***** PROVIDED MATERIAL

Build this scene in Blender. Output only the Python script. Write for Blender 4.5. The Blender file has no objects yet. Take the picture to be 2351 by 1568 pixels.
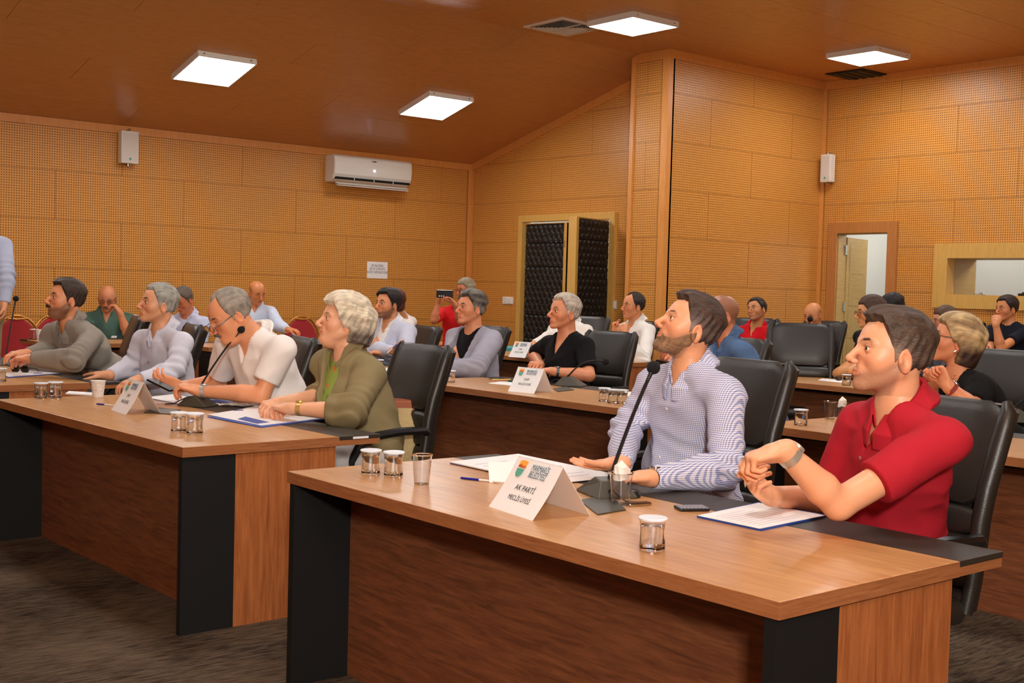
import bpy, math, random, sys
import numpy as np
from math import sin, cos, pi, radians
from mathutils import Vector, Matrix
random.seed(7)
SC = bpy.context.scene
COL = SC.collection
np.seterr(all='ignore')

# ------------------------------------------------------------------ camera
FPX = 2793.4
CAM_H = 1.40
YAW, PITCH, ROLL = .693351, -.042166, .027667
_f = np.array([sin(YAW)*cos(PITCH), cos(YAW)*cos(PITCH), sin(PITCH)])
_r = np.array([cos(YAW), -sin(YAW), 0.])
_u = np.cross(_r, _f)
CM = np.array([cos(ROLL)*_r+sin(ROLL)*_u, -sin(ROLL)*_r+cos(ROLL)*_u, _f])   # rows: right, up, forward
CP = np.array([0., 0., CAM_H])
cd = bpy.data.cameras.new('camera')
cd.sensor_width = 36.0
cd.lens = FPX*36/2351
cd.clip_start = .05
cam = bpy.data.objects.new('camera', cd)
COL.objects.link(cam)
mw = Matrix.Identity(4)
for i in range(3):
    mw[i][0] = CM[0][i]; mw[i][1] = CM[1][i]; mw[i][2] = -CM[2][i]; mw[i][3] = CP[i]
cam.matrix_world = mw
SC.camera = cam

# survey helpers: turn a measured direction of the photograph into a point on a real plane
def ray(x, y): return CM.T @ np.array([(x-1175.5)/FPX, -(y-784)/FPX, 1.])
def on_z(x, y, z): d = ray(x, y); return CP+d*(z-CAM_H)/d[2]
def on_x(x, y, X): d = ray(x, y); return CP+d*X/d[0]
def on_y(x, y, Y): d = ray(x, y); return CP+d*Y/d[1]
def at(x, y, D): return CP+ray(x, y)*D

# ------------------------------------------------------------------ world, exposure
w = bpy.data.worlds.new('room_air'); SC.world = w; w.use_nodes = True
w.node_tree.nodes['Background'].inputs[0].default_value = (1.0, .95, .9, 1)
w.node_tree.nodes['Background'].inputs[1].default_value = .12
SC.view_settings.view_transform = 'Standard'
SC.view_settings.look = 'None'
SC.view_settings.exposure = 0.16
SC.view_settings.gamma = 1.0
SC.view_settings.use_curve_mapping = False
SC.cycles.max_bounces = 12; SC.cycles.transmission_bounces = 12; SC.cycles.diffuse_bounces = 6; SC.cycles.glossy_bounces = 5
SC.cycles.use_denoising = True
LAMP_E = 26.0     # emission of the ceiling light panels

# the photographer's bounced flash: a soft light from the ceiling side behind the camera
def area_light(name, loc, target, size, power, color):
    l = bpy.data.lights.new(name, 'AREA'); l.shape = 'SQUARE'; l.size = size; l.energy = power; l.color = color
    o = bpy.data.objects.new(name, l); COL.objects.link(o); o.location = loc
    o.rotation_euler = (Vector(target)-Vector(loc)).to_track_quat('-Z', 'Y').to_euler()
    return o
area_light('flash_fill', (.4, -1.2, 3.2), (4.5, 5.0, .8), 1.6, 45, (1.0, .97, .93))
area_light('flash_up', (-.9, -1.5, 2.5), (.9, 1.2, 4.0), .4, 260, (1.0, .96, .9))

# ------------------------------------------------------------------ materials
MATS = {}
def srgb(r, g, b):
    f = lambda c: (c/12.92 if c <= .04045 else ((c+.055)/1.055)**2.4)
    return (f(r/255), f(g/255), f(b/255), 1)
def newmat(name):
    m = bpy.data.materials.new(name); m.use_nodes = True
    nt = m.node_tree; b = nt.nodes['Principled BSDF']
    MATS[name] = m
    return m, nt, b
def N(nt, t, **k):
    n = nt.nodes.new(t)
    for a, v in k.items():
        if a.startswith('i_'):
            key = a[2:]
            n.inputs[int(key) if key.isdigit() else key].default_value = v
        else: setattr(n, a, v)
    return n
def L(nt, a, b): nt.links.new(a, b)
def plain(name, col, rough=.5, metal=0., noise=0., nscale=40., bump=0., bscale=200., spec=.5, coat=0., sheen=0.):
    m, nt, b = newmat(name)
    b.inputs['Roughness'].default_value = rough; b.inputs['Metallic'].default_value = metal
    b.inputs['Specular IOR Level'].default_value = spec
    b.inputs['Coat Weight'].default_value = coat
    if sheen: b.inputs['Sheen Weight'].default_value = sheen
    tc = N(nt, 'ShaderNodeTexCoord')
    n = N(nt, 'ShaderNodeTexNoise'); n.inputs['Scale'].default_value = nscale; n.inputs['Detail'].default_value = 4
    L(nt, tc.outputs['Object'], n.inputs['Vector'])
    mx = N(nt, 'ShaderNodeMix', data_type='RGBA')
    mx.inputs[6].default_value = col
    mx.inputs[7].default_value = tuple(c*(1-noise) for c in col[:3])+(1,)
    L(nt, n.outputs['Fac'], mx.inputs[0]); L(nt, mx.outputs[2], b.inputs['Base Color'])
    if bump:
        n2 = N(nt, 'ShaderNodeTexNoise'); n2.inputs['Scale'].default_value = bscale; n2.inputs['Detail'].default_value = 3
        L(nt, tc.outputs['Object'], n2.inputs['Vector'])
        bp = N(nt, 'ShaderNodeBump'); bp.inputs['Strength'].default_value = bump; bp.inputs['Distance'].default_value = .004
        L(nt, n2.outputs['Fac'], bp.inputs['Height']); L(nt, bp.outputs['Normal'], b.inputs['Normal'])
    return m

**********

→ **EXERCISE BRIEF**:
Skip the pictures, then retype every line above exactly.

→ **ANSWER TO THE PROBLEM**:
Build this scene in Blender. Output only the Python script. Write for Blender 4.5. The Blender file has no objects yet. Take the picture to be 2351 by 1568 pixels.
import bpy, math, random, sys
import numpy as np
from math import sin, cos, pi, radians
from mathutils import Vector, Matrix
random.seed(7)
SC = bpy.context.scene
COL = SC.collection
np.seterr(all='ignore')

# ------------------------------------------------------------------ camera
FPX = 2793.4
CAM_H = 1.40
YAW, PITCH, ROLL = .693351, -.042166, .027667
_f = np.array([sin(YAW)*cos(PITCH), cos(YAW)*cos(PITCH), sin(PITCH)])
_r = np.array([cos(YAW), -sin(YAW), 0.])
_u = np.cross(_r, _f)
CM = np.array([cos(ROLL)*_r+sin(ROLL)*_u, -sin(ROLL)*_r+cos(ROLL)*_u, _f])   # rows: right, up, forward
CP = np.array([0., 0., CAM_H])
cd = bpy.data.cameras.new('camera')
cd.sensor_width = 36.0
cd.lens = FPX*36/2351
cd.clip_start = .05
cam = bpy.data.objects.new('camera', cd)
COL.objects.link(cam)
mw = Matrix.Identity(4)
for i in range(3):
    mw[i][0] = CM[0][i]; mw[i][1] = CM[1][i]; mw[i][2] = -CM[2][i]; mw[i][3] = CP[i]
cam.matrix_world = mw
SC.camera = cam

# survey helpers: turn a measured direction of the photograph into a point on a real plane
def ray(x, y): return CM.T @ np.array([(x-1175.5)/FPX, -(y-784)/FPX, 1.])
def on_z(x, y, z): d = ray(x, y); return CP+d*(z-CAM_H)/d[2]
def on_x(x, y, X): d = ray(x, y); return CP+d*X/d[0]
def on_y(x, y, Y): d = ray(x, y); return CP+d*Y/d[1]
def at(x, y, D): return CP+ray(x, y)*D

# ------------------------------------------------------------------ world, exposure
w = bpy.data.worlds.new('room_air'); SC.world = w; w.use_nodes = True
w.node_tree.nodes['Background'].inputs[0].default_value = (1.0, .95, .9, 1)
w.node_tree.nodes['Background'].inputs[1].default_value = .12
SC.view_settings.view_transform = 'Standard'
SC.view_settings.look = 'None'
SC.view_settings.exposure = 0.16
SC.view_settings.gamma = 1.0
SC.view_settings.use_curve_mapping = False
SC.cycles.max_bounces = 12; SC.cycles.transmission_bounces = 12; SC.cycles.diffuse_bounces = 6; SC.cycles.glossy_bounces = 5
SC.cycles.use_denoising = True
LAMP_E = 26.0     # emission of the ceiling light panels

# the photographer's bounced flash: a soft light from the ceiling side behind the camera
def area_light(name, loc, target, size, power, color):
    l = bpy.data.lights.new(name, 'AREA'); l.shape = 'SQUARE'; l.size = size; l.energy = power; l.color = color
    o = bpy.data.objects.new(name, l); COL.objects.link(o); o.location = loc
    o.rotation_euler = (Vector(target)-Vector(loc)).to_track_quat('-Z', 'Y').to_euler()
    return o
area_light('flash_fill', (.4, -1.2, 3.2), (4.5, 5.0, .8), 1.6, 45, (1.0, .97, .93))
area_light('flash_up', (-.9, -1.5, 2.5), (.9, 1.2, 4.0), .4, 260, (1.0, .96, .9))

# ------------------------------------------------------------------ materials
MATS = {}
def srgb(r, g, b):
    f = lambda c: (c/12.92 if c <= .04045 else ((c+.055)/1.055)**2.4)
    return (f(r/255), f(g/255), f(b/255), 1)
def newmat(name):
    m = bpy.data.materials.new(name); m.use_nodes = True
    nt = m.node_tree; b = nt.nodes['Principled BSDF']
    MATS[name] = m
    return m, nt, b
def N(nt, t, **k):
    n = nt.nodes.new(t)
    for a, v in k.items():
        if a.startswith('i_'):
            key = a[2:]
            n.inputs[int(key) if key.isdigit() else key].default_value = v
        else: setattr(n, a, v)
    return n
def L(nt, a, b): nt.links.new(a, b)
def plain(name, col, rough=.5, metal=0., noise=0., nscale=40., bump=0., bscale=200., spec=.5, coat=0., sheen=0.):
    m, nt, b = newmat(name)
    b.inputs['Roughness'].default_value = rough; b.inputs['Metallic'].default_value = metal
    b.inputs['Specular IOR Level'].default_value = spec
    b.inputs['Coat Weight'].default_value = coat
    if sheen: b.inputs['Sheen Weight'].default_value = sheen
    tc = N(nt, 'ShaderNodeTexCoord')
    n = N(nt, 'ShaderNodeTexNoise'); n.inputs['Scale'].default_value = nscale; n.inputs['Detail'].default_value = 4
    L(nt, tc.outputs['Object'], n.inputs['Vector'])
    mx = N(nt, 'ShaderNodeMix', data_type='RGBA')
    mx.inputs[6].default_value = col
    mx.inputs[7].default_value = tuple(c*(1-noise) for c in col[:3])+(1,)
    L(nt, n.outputs['Fac'], mx.inputs[0]); L(nt, mx.outputs[2], b.inputs['Base Color'])
    if bump:
        n2 = N(nt, 'ShaderNodeTexNoise'); n2.inputs['Scale'].default_value = bscale; n2.inputs['Detail'].default_value = 3
        L(nt, tc.outputs['Object'], n2.inputs['Vector'])
        bp = N(nt, 'ShaderNodeBump'); bp.inputs['Strength'].default_value = bump; bp.inputs['Distance'].default_value = .004
        L(nt, n2.outputs['Fac'], bp.inputs['Height']); L(nt, bp.outputs['Normal'], b.inputs['Normal'])
    return m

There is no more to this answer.